> [Data provided]

▬▬▬▬▬▬

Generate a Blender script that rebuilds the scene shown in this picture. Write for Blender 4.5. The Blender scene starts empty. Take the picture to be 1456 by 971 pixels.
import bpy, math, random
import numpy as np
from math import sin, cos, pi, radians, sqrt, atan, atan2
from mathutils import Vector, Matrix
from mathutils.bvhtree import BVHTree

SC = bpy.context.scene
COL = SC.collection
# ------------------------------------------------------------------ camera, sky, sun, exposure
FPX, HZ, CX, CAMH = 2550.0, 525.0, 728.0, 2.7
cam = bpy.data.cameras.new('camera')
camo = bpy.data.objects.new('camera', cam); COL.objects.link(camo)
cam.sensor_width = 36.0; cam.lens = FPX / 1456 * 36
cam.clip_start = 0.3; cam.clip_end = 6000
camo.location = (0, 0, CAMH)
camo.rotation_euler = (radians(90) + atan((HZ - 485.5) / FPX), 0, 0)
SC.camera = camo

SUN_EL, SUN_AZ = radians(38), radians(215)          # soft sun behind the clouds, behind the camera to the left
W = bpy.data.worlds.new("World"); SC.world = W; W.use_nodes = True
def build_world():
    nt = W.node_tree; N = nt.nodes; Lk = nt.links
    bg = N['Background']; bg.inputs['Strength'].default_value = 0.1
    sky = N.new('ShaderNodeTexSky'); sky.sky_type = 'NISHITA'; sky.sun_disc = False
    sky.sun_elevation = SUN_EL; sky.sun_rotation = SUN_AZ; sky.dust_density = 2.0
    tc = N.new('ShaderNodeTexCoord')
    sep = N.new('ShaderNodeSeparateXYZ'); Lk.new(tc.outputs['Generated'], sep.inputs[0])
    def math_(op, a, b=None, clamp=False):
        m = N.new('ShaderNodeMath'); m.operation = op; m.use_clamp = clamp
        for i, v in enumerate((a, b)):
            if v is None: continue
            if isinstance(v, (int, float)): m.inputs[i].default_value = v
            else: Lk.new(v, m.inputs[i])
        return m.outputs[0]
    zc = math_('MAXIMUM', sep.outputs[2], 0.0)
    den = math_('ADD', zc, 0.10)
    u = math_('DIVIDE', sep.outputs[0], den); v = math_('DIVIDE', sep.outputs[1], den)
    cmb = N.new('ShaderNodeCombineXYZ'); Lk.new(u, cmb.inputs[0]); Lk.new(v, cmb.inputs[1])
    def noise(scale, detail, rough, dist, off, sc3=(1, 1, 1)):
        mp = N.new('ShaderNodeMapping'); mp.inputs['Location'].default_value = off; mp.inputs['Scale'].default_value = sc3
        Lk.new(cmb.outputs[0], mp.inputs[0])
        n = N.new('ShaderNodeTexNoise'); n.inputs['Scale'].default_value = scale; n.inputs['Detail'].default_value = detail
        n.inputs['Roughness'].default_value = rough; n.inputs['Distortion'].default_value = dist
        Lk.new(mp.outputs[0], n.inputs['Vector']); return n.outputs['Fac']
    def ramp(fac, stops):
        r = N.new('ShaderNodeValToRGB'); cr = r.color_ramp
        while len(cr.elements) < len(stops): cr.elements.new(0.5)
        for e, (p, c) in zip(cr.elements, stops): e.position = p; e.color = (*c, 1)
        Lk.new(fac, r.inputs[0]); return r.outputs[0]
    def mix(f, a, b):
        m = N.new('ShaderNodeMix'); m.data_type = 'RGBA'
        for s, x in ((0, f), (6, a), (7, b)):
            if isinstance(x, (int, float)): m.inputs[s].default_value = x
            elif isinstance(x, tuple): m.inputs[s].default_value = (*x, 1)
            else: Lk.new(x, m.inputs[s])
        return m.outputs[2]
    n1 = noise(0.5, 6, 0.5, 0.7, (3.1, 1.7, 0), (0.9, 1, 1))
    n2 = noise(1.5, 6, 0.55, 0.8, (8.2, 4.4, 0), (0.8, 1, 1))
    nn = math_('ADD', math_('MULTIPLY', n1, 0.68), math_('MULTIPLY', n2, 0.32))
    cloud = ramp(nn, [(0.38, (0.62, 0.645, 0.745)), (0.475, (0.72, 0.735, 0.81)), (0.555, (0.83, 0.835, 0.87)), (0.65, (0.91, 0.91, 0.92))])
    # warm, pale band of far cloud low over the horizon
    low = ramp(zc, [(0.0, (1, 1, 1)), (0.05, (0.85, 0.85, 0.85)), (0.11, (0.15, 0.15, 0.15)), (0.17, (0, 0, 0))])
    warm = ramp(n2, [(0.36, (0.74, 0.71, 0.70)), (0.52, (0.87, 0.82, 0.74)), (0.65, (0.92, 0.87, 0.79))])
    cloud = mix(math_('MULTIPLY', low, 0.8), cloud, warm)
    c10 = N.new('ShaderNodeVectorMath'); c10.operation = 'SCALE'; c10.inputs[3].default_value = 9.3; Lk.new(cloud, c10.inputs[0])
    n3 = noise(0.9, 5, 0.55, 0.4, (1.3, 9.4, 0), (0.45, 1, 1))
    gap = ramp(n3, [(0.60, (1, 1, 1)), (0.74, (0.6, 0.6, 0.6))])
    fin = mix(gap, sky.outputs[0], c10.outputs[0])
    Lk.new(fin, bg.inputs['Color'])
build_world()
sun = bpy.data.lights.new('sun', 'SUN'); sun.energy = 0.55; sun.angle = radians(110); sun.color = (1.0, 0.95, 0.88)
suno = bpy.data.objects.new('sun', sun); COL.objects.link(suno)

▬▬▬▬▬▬

> [Your goal] Please write out exactly the lines from the start of the data through the line that contains "SC.camera = camo", both ends included, and nothing else.

> [Final result]
Generate a Blender script that rebuilds the scene shown in this picture. Write for Blender 4.5. The Blender scene starts empty. Take the picture to be 1456 by 971 pixels.
import bpy, math, random
import numpy as np
from math import sin, cos, pi, radians, sqrt, atan, atan2
from mathutils import Vector, Matrix
from mathutils.bvhtree import BVHTree

SC = bpy.context.scene
COL = SC.collection
# ------------------------------------------------------------------ camera, sky, sun, exposure
FPX, HZ, CX, CAMH = 2550.0, 525.0, 728.0, 2.7
cam = bpy.data.cameras.new('camera')
camo = bpy.data.objects.new('camera', cam); COL.objects.link(camo)
cam.sensor_width = 36.0; cam.lens = FPX / 1456 * 36
cam.clip_start = 0.3; cam.clip_end = 6000
camo.location = (0, 0, CAMH)
camo.rotation_euler = (radians(90) + atan((HZ - 485.5) / FPX), 0, 0)
SC.camera = camo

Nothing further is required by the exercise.